Ahmed Joda, who was one of Nigeria’s famous permanent secretaries in Nigeria’s second military regime of retired Gen Yakubu Gowon, has died. He was 91.
He died in Yola, capital of his home state, Adamawa according to a family friend, Fenny Fwa, a prince of the Mbula Kingdom in Adamawa State, who confirmed the death.
Already President Muhammadu Buhari and former President Olusegun Obasanjo have paid tributes to the man who, according to them ensured that Nigeria did not break into pieces, and who distinguished himself as remarkable scholar.
They praised the deceased’s virtues, describing him as a hero for Nigerians.
President Buhari in a statement issued by his Senior Special Assistant on Media and Publicity, Mallam Garba Shehu, highlighted Joda’s “monumental contributions to Nigeria’s unity and progress, from birth of the nation until his death, saying that “his lofty ideals will continue to motivate millions across the nation.”
“We will not forget his sacrifices,” he added.
Joda served Nigeria as a civil servant, first in the old Northern Region, and later at the federal level ,rising to the position of permanent secretary.
He belonged to the class of the highly influential group known in the Aguiyi-Ironsi and Yakubu Gowon regimes as Super PermSecs, which also had in its ranks the late Allison Akene Ayida, Chief Philip Asiodu and Alhaji Musa Daggash.
He was described as a detribalized Nigerian who had the ability to “sooth the nerves of a nation in perpetual conflict.”
Joda, OFR, CON, CFR, rose through the administrative cadre of the Northern regional government and then the federal civil service to retire as Permanent Secretary, Ministry of Industries.
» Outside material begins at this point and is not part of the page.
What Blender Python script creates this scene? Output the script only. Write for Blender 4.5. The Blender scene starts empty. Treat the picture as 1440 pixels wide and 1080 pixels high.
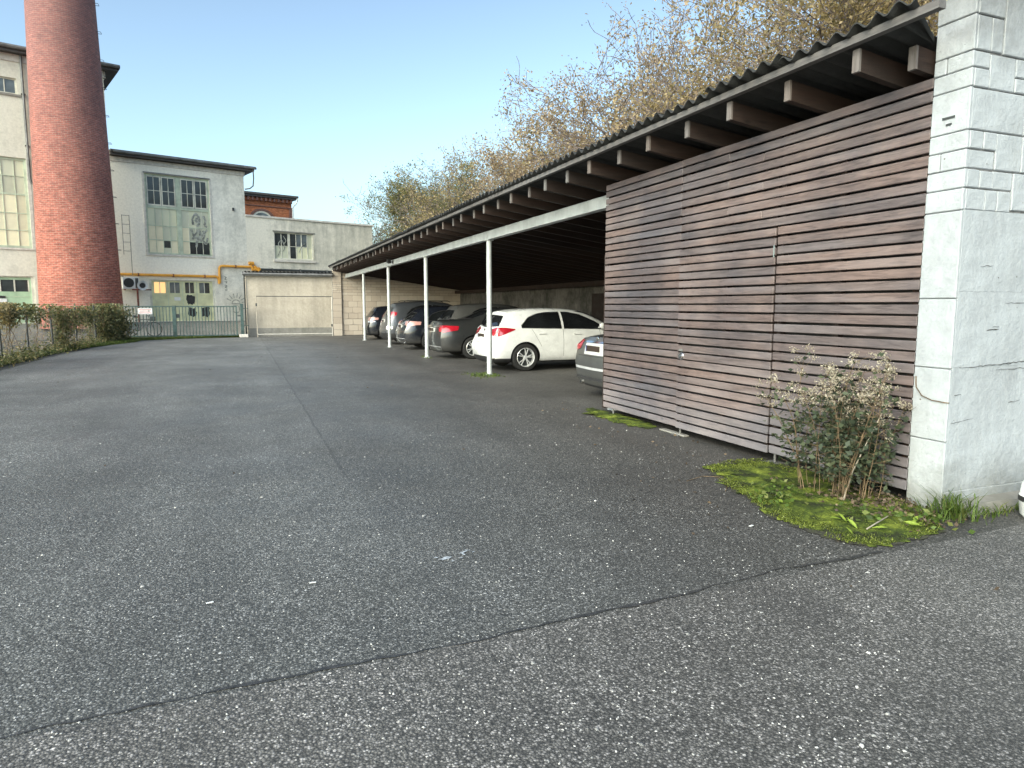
import bpy, math, random
import numpy as np
from mathutils import Vector, Matrix
from mathutils.bvhtree import BVHTree

R = math.radians
sc = bpy.context.scene
col = sc.collection

# ------------------------------------------------------------------ camera
EYE = 1.5
yaw = math.atan2(381.0, math.hypot(960.0, 110.0))
tilt = math.atan2(110.0, 960.0)
cam_d = bpy.data.cameras.new('camera')
cam = bpy.data.objects.new('camera', cam_d)
col.objects.link(cam)
cam.location = (0, 0, EYE)
cam.rotation_euler = (R(90) - tilt, 0, -yaw)
cam_d.sensor_width = 36.0
cam_d.lens = 36.0 * 960.0 / 1440.0
cam_d.clip_end = 3000
sc.camera = cam

# ------------------------------------------------------------------ sky, sun, exposure
SUN_AZ = R(-123)        # measured from +Y towards +X
SUN_EL = R(33)
world = bpy.data.worlds.new('World')
sc.world = world
world.use_nodes = True
wn = world.node_tree
wn.nodes.clear()
sky = wn.nodes.new('ShaderNodeTexSky')
sky.sky_type = 'NISHITA'
sky.sun_disc = False
sky.sun_elevation = SUN_EL
sky.sun_rotation = SUN_AZ
sky.altitude = 200
sky.air_density = 1.0
sky.dust_density = 3.0
sky.ozone_density = 2.0
bg = wn.nodes.new('ShaderNodeBackground')
bg.inputs['Strength'].default_value = 0.120
wo = wn.nodes.new('ShaderNodeOutputWorld')
gam = wn.nodes.new('ShaderNodeGamma')
gam.inputs['Gamma'].default_value = 1.42
hsv = wn.nodes.new('ShaderNodeHueSaturation')
hsv.inputs['Saturation'].default_value = 0.72
wn.links.new(sky.outputs[0], hsv.inputs['Color'])
wn.links.new(hsv.outputs[0], gam.inputs[0])
tnt = wn.nodes.new('ShaderNodeMix'); tnt.data_type = 'RGBA'; tnt.blend_type = 'MULTIPLY'; tnt.inputs[0].default_value = 1
tnt.inputs[7].default_value = (0.95, 1.035, 0.94, 1)      # white balance of the phone picture: cyan rather than violet blue
wn.links.new(gam.outputs[0], tnt.inputs[6])
wn.links.new(tnt.outputs[2], bg.inputs[0])
wn.links.new(bg.outputs[0], wo.inputs[0])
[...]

During the administration of the youthful Yakubu Gowon, he was considered to be among a group known as super Permanent Secretaries.
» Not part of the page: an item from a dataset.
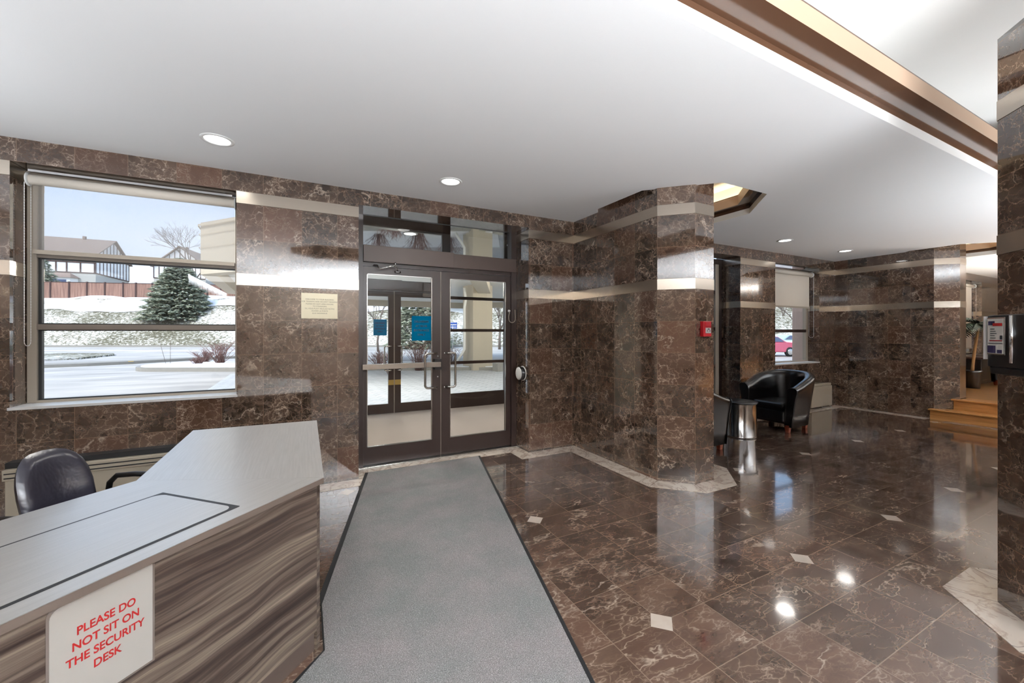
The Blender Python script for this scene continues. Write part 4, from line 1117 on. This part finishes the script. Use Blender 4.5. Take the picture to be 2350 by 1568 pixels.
for px, lean, lb in ((381, -.06, 'thin leaning driveway marker rod, left of two on the island'), (391, 0, 'thin upright driveway marker rod, right of two on the island')):
    p_ = street(px, 17.9, 0.0); tag(MB().tube([(0, 0, 0), (lean*5*RX, lean*5*RY, 1.1)], .008, 5).build('marker_rod', M['twig'], loc=p_), lb, 'marker')

# fence on the crest
M['fence'] = None
def mat_fence():
    N = NT('red_brown_fence'); p = N.obj(); f = N.noise(N.scalev(p, (9, 9, .4)), 1.0, 4)
    N.bsdf(base=N.ramp(f, [(.35, rgb(124, 94, 84)), (.55, rgb(148, 114, 100)), (.7, rgb(166, 134, 120))]), rough=.85); return N.m
M['fence'] = mat_fence(); M['fencepost'] = plain('dark_post', rgb(70, 50, 48), .8)
fc = thing('wooden_fence', 'long red-brown board fence along the top of the snowy bank', 'fence', (0, 0, 0))
f0, f1 = street(40, 54.3), street(330, 57.0)
posts = [street(px, 54.3+2.7*(px-40)/290) for px in (40, 78, 116, 159, 200, 241, 283, 312, 350, 392, 434, 476, 507, 541, 585)]
for i, p_ in enumerate(posts):
    v_ = 54.3+2.7*((40, 78, 116, 159, 200, 241, 283, 312, 350, 392, 434, 476, 507, 541, 585)[i]-40)/290; zb = zat(681+5*i/14, v_)
    MB().box(-.09, .09, -.09, .09, zb-.6, zb+2.12).build('fence_post', M['fencepost'], fc, loc=(p_.x, p_.y, 0), rotz=math.atan2(RY, RX))
m_ = MB(); cap = MB()
for p_, q_ in zip(posts, posts[1:]):
    d = (q_-p_).normalized(); n_ = Vector((d.y, -d.x, 0))*.03
    zb = zat(683, 56)
    zt_ = zb+2.0
    m_.add([p_-n_+Vector((0, 0, zb-.5)), q_-n_+Vector((0, 0, zb-.5)), q_-n_+Vector((0, 0, zt_)), p_-n_+Vector((0, 0, zt_)), p_+n_+Vector((0, 0, zb-.5)), q_+n_+Vector((0, 0, zb-.5)), q_+n_+Vector((0, 0, zt_)), p_+n_+Vector((0, 0, zt_))],
           [(0, 1, 2, 3), (7, 6, 5, 4), (3, 2, 6, 7), (0, 4, 5, 1), (0, 3, 7, 4), (1, 5, 6, 2)])
    n2 = n_*2
    cap.add([p_-n2+Vector((0, 0, zt_)), q_-n2+Vector((0, 0, zt_)), q_+n2+Vector((0, 0, zt_)), p_+n2+Vector((0, 0, zt_)), p_-n2+Vector((0, 0, zt_+.08)), q_-n2+Vector((0, 0, zt_+.08)), q_+n2+Vector((0, 0, zt_+.08)), p_+n2+Vector((0, 0, zt_+.08))],
            [(3, 2, 1, 0), (4, 5, 6, 7), (0, 1, 5, 4), (2, 3, 7, 6), (1, 2, 6, 5), (3, 0, 4, 7)])
m_.build('fence_boards', M['fence'], fc); cap.build('fence_cap', M['fencepost'], fc)

# half-timbered houses
M['hwhite'] = plain('white_render', rgb(240, 240, 240), .8, var=.02); M['timber'] = plain('dark_timber', rgb(84, 64, 60), .7); M['siding'] = plain('grey_siding', rgb(190, 188, 182), .7, var=.03)
M['shingle'] = plain('brown_shingle', rgb(140, 124, 116), .85, var=.15, nscale=3); M['wglass'] = plain('dark_window', rgb(84, 96, 128), .15); M['shutter'] = plain('maroon_shutter', rgb(110, 62, 60), .6)
def house(label, corner, df, base, W_, D_, zmid, zeave, zridge, vents=2):
    """corner = right front corner; local x runs left along the front, local y runs back"""
    t = thing('timbered_house', label, 'house', (corner.x, corner.y, base), math.atan2(df.y, df.x))
    # local: x 0..-W_ is the front going left, +y goes back
    MB().box(-W_, 0, 0, D_, -3, zmid).build('ground_floor_wall', M['siding'], t)
    b_ = MB(); b_.box(-W_, 0.02, -.02, D_+.02, zmid, zeave)
    b_.add([(.02, 0, zeave), (.02, D_, zeave), (.02, D_/2, zridge-.25), (-W_, 0, zeave), (-W_, D_, zeave), (-W_, D_/2, zridge-.25)], [(0, 1, 2), (5, 4, 3)])
    b_.build('upper_wall', M['hwhite'], t)
    tm = MB()
    for z in (zmid, zmid+(zeave-zmid)*.52, zeave-.1): tm.box(-W_, .03, -.09, -.02, z-.09, z+.09)
    for x in (-.12, -1.9, -3.6, -4.9, -6.3, -8.2, -10.6, -13): 
        if -x < W_: tm.box(x-.09, x+.09, -.09, -.02, zmid, zeave)
    tm.box(.02, .09, 0, D_, zmid-.09, zmid+.09); tm.box(.02, .09, 0, D_, zeave-.1, zeave+.08)
    k = 10
    for i in range(k+1):
        y = D_*i/k; zt_ = zeave+(zridge-.3-zeave)*(1-abs(2*i/k-1)); tm.box(.02, .09, y-.07, y+.07, zmid, zt_)
    tm.build('timber_framing', M['timber'], t)
    r_ = MB(); ov = .45
    def slope(y0, z0, y1, z1):
        r_.add([(-W_-ov, y0, z0), (ov, y0, z0), (ov, y1, z1), (-W_-ov, y1, z1), (-W_-ov, y0, z0+.18), (ov, y0, z0+.18), (ov, y1, z1+.18), (-W_-ov, y1, z1+.18)],
               [(0, 3, 2, 1), (4, 5, 6, 7), (0, 1, 5, 4), (1, 2, 6, 5), (2, 3, 7, 6), (3, 0, 4, 7)])
    sl = (zridge-zeave)/(D_/2)
    slope(-ov, zeave-ov*sl, D_/2, zridge); slope(D_+ov, zeave-ov*sl, D_/2, zridge)
    r_.build('roof', M['shingle'], t)
    for i in range(vents):
        x = -W_*(.25+.42*i); MB().cyl((x, D_/2-.2, zridge-.2), (x, D_/2-.2, zridge+.55), .28, .28, 10).build('roof_vent', M['shingle'], t)
    xw = -4.1
    wn_ = MB().box(xw-1.3, xw+1.3, -.14, -.02, zmid+(zeave-zmid)*.55, zeave-.25).build('window', M['hwhite'], t)
    MB().box(xw-1.0, xw-.1, -.17, -.14, zmid+(zeave-zmid)*.6, zeave-.4).build('pane', M['wglass'], wn_); MB().box(xw+.1, xw+1.0, -.17, -.14, zmid+(zeave-zmid)*.6, zeave-.4).build('pane', M['wglass'], wn_)
    for x in (xw-1.65, xw+1.65): MB().box(x-.3, x+.3, -.15, -.02, zmid+(zeave-zmid)*.52, zeave-.25).build('shutter', M['shutter'], t)
    bay = MB(); bay.prism([(xw-1.9, 0), (xw-1.3, -1.0), (xw+1.3, -1.0), (xw+1.9, 0)], -3, zmid-1.0); bo = bay.build('bay_window', M['hwhite'], t)
    MB().box(xw-.95, xw+.85, -1.04, -1.0, zmid-2.6, zmid-1.35).build('pane', M['wglass'], bo)
    br = MB(); A = [(xw-2.2, 0), (xw-1.5, -1.3), (xw+1.5, -1.3), (xw+2.2, 0)]
    br.add([(*p, zmid-1.0) for p in A]+[(xw-.9, 0, zmid-.1), (xw+.9, 0, zmid-.1)], [(0, 1, 4), (1, 2, 5, 4), (2, 3, 5), (3, 2, 1, 0)]); br.build('bay_roof', M['shingle'], t)
    MB().box(-9.6, -6.9, -.04, -.01, zmid-2.7, zmid-1.3).build('ground_window', M['wglass'], t)
    return t
cA = street(219.5, 69); df = Vector((.91*RX+.41*GX, .91*RY+.41*GY, 0))
bA = 8.0
house('white half-timbered house on the left beyond the fence', cA, df, bA, 15.5, 12.5, zat(627.5, 69)-bA, zat(583, 69)-bA, 10.1)
house('half-timbered house behind the spruce tree', street(353, 86), Vector((.25*RX-.97*GX, .25*RY-.97*GY, 0)), 8.5, 13, 9.5, 4.5, 7.2, 11.3, 1)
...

He was born in Yola to a Fulani family in 1930. His great-great-grandfather was Modibbo Raji, a 19th-century Islamic scholar and contemporary of Sheikh Usman Dan Fodio. He attended Yola Elementary School and Yola Middle School before proceeding to Barewa College from 1945 to 1948.
He worked briefly at Moor Plantation in Ibadan, and later as an agricultural officer in Yola before entering the field of journalism at Gaskiya Corporation in Zaria. He then attended Pitmans College, London from 1954 to 1956. On his return, he became a correspondent at the Nigerian Broadcasting Service from 1956 to 1960.
He then joined the Northern regional government as a Chief Information Officer then later Permanent Secretary from 1962 to 1967. In 1967, following the outbreak of the Nigerian Civil War, he was seconded to the Federal Civil Service as a Permanent Secretary serving in the Federal Ministries of Information, Education, and Industries, where he retired in 1978.
He retired into private business during the Second Nigerian Republic, where he served as chairman and board member of various companies including the Nigerian National Petroleum Corporation, Nigerian Communications Commission, Pastoral Resolve, SCOA, Nigeria, Chagoury Group, Flour Mills of Nigeria, and the Nigerian LNG.
He was also a member of the 1988 Constituent Assembly which planned the constitutional transition of the Third Nigerian Republic. In 1999, he was appointed a member of the Committee to Advise the Presidency on Poverty Alleviation and in 2015, he headed the Muhammadu Buhari presidential transition.